The “solution” advertised for the dichotomy between the two faces of coal, the dirtiest and the cheapest source of energy, is purported to be “clean coal.” This oxymoronic nirvana is supposed to be reached through carbon capture and sequestration (CCS). It’s a great idea: we’ll just pump all that nasty C02 that’s emitted back under ground where it can’t do any harm . . . unless it leaks into the atmosphere, or contaminates the water supply, or causes geological instability. But at least it would be a way to effectively use our cheapest source of energy, right?

No, not really. The problem is that CCS technology is very expensive. In fact, coal power generation using CCS is, quite likely, the MOST EXPENSIVE alternative we have. The CCS technology actually makes the coal-based generation of electricity nearly half-again as expensive as solar. So, a nonrenewable energy source that’s very expensive and carries with it long term storage liabilities so serious that the private sector is unwilling to accept them — why would we even contemplate such an illusory solution?

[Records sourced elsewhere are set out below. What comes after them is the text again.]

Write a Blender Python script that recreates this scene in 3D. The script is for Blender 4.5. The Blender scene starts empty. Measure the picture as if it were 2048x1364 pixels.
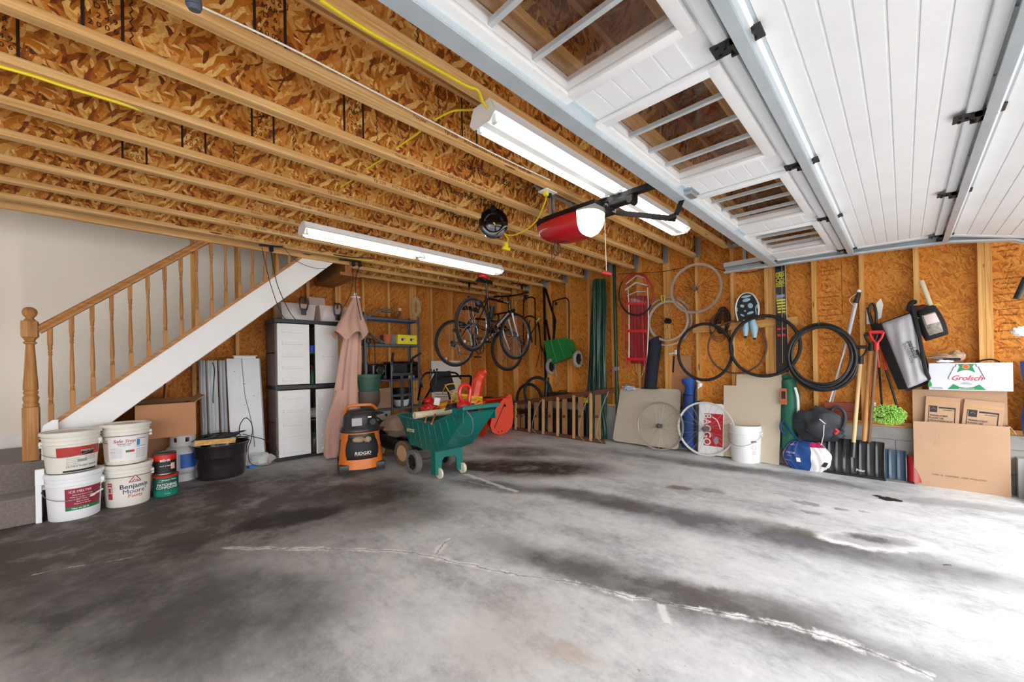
import bpy, bmesh, math, random
from mathutils import Vector, Matrix
random.seed(7)
PI = math.pi
SC = bpy.context.scene
COL = SC.collection

# ------------------------------------------------------------------ camera, light, exposure
CAMZ = 1.12
F_PX, YAW, PITCH, ROLL, CY = 788.147, -.788351, -.0026096, -.0181543, 726.166
def _rot():
    cy, sy, cp, sp, cr, sr = math.cos(YAW), math.sin(YAW), math.cos(PITCH), math.sin(PITCH), math.cos(ROLL), math.sin(ROLL)
    Ry = Matrix(((cy, 0, sy), (0, 1, 0), (-sy, 0, cy))); Rp = Matrix(((1, 0, 0), (0, cp, -sp), (0, sp, cp)))
    Rr = Matrix(((cr, -sr, 0), (sr, cr, 0), (0, 0, 1)))
    return Rr @ Rp @ Ry
_M = _rot()
def w_(r): return Vector((r[0], r[2], -r[1]))
_right, _down, _fwd = w_(_M[0]), w_(_M[1]), w_(_M[2])
cam = bpy.data.cameras.new('camera'); camo = bpy.data.objects.new('camera', cam); COL.objects.link(camo)
cam.sensor_width = 36; cam.lens = F_PX / 2048 * 36
cam.shift_y = (CY - 682) / 2048
cam.clip_start = .02; cam.clip_end = 200
camo.matrix_world = Matrix.Translation((0, 0, CAMZ)) @ Matrix((_right, -_down, -_fwd)).transposed().to_4x4()
SC.camera = camo

W = bpy.data.worlds.new('world'); SC.world = W; W.use_nodes = True
nt = W.node_tree; nt.nodes.clear()
o_ = nt.nodes.new('ShaderNodeOutputWorld'); b_ = nt.nodes.new('ShaderNodeBackground')
b_.inputs['Color'].default_value = (.98, .985, 1, 1); b_.inputs['Strength'].default_value = 4.0
nt.links.new(b_.outputs[0], o_.inputs[0])
VS = SC.view_settings
VS.view_transform = 'Standard'; VS.look = 'None'; VS.gamma = 1; VS.use_curve_mapping = False; VS.exposure = 0.52

# ------------------------------------------------------------------ a point of the place seen at a pixel, on a known plane
def at(px, py, x=None, y=None, z=None):
    c = Vector(((px - 1024) / F_PX, (py - CY) / F_PX, 1)); d = _right * c.x + _down * c.y + _fwd
    if x is not None: t = x / d.x
    elif y is not None: t = y / d.y
    else: t = (z - CAMZ) / d.z
    return Vector((d.x * t, d.y * t, CAMZ + d.z * t))

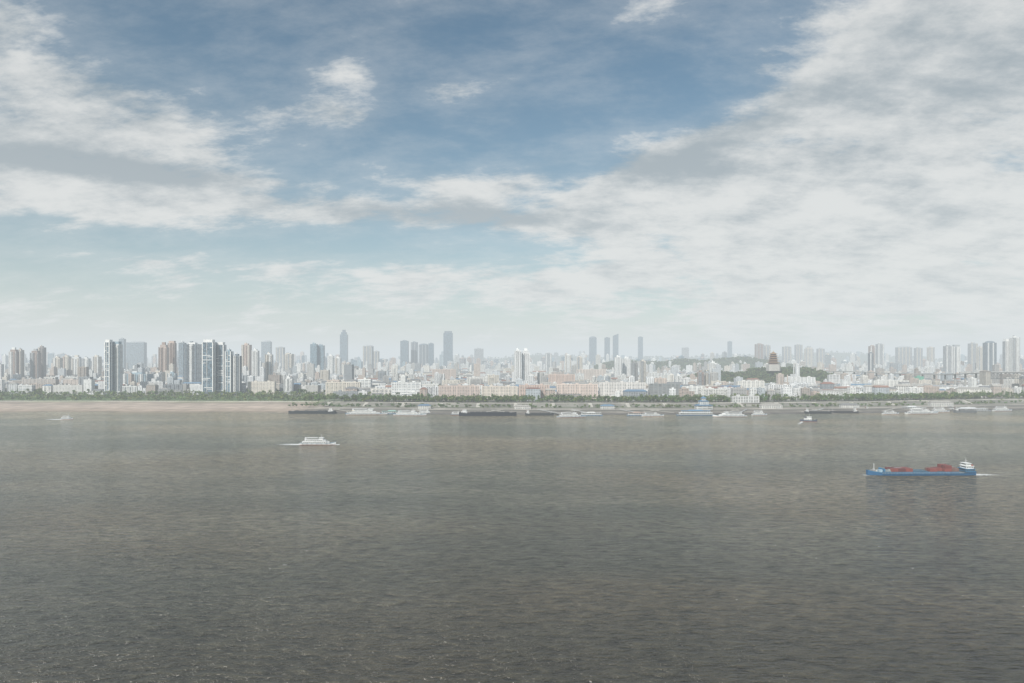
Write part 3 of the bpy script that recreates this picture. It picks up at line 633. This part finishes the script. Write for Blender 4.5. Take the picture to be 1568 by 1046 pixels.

Because that’s the way we do it in the good old U.S. of A, where protecting vested interests is job #1. In 21st Century America, corporate profits are what drive the engines of government. And the 48-company, American Coalition for Clean Coal Electricity (ACCCE) is not about to give up its profits. The $57 billion they pocketed in 2007 may not be enough to fund CCS research, but it sure pays for a heap of advertising and lobbying.

Our nation does need to take into account the thousands of jobs provided by the coal industry across the 27 coal-mining states, but investment in CCS is not the path to take. The U.S. is at an energy crossroads, and investment in alternative sources is needed. That investment can either be directed toward extending the use of environmentally harmful sources or into the creation of renewable green technologies. Existing corporate profits aside, the choice is clear. It’s time to retrain America’s energy job force, redirect our energy investment and spending, and forge a path to energy independence and a clean energy economy.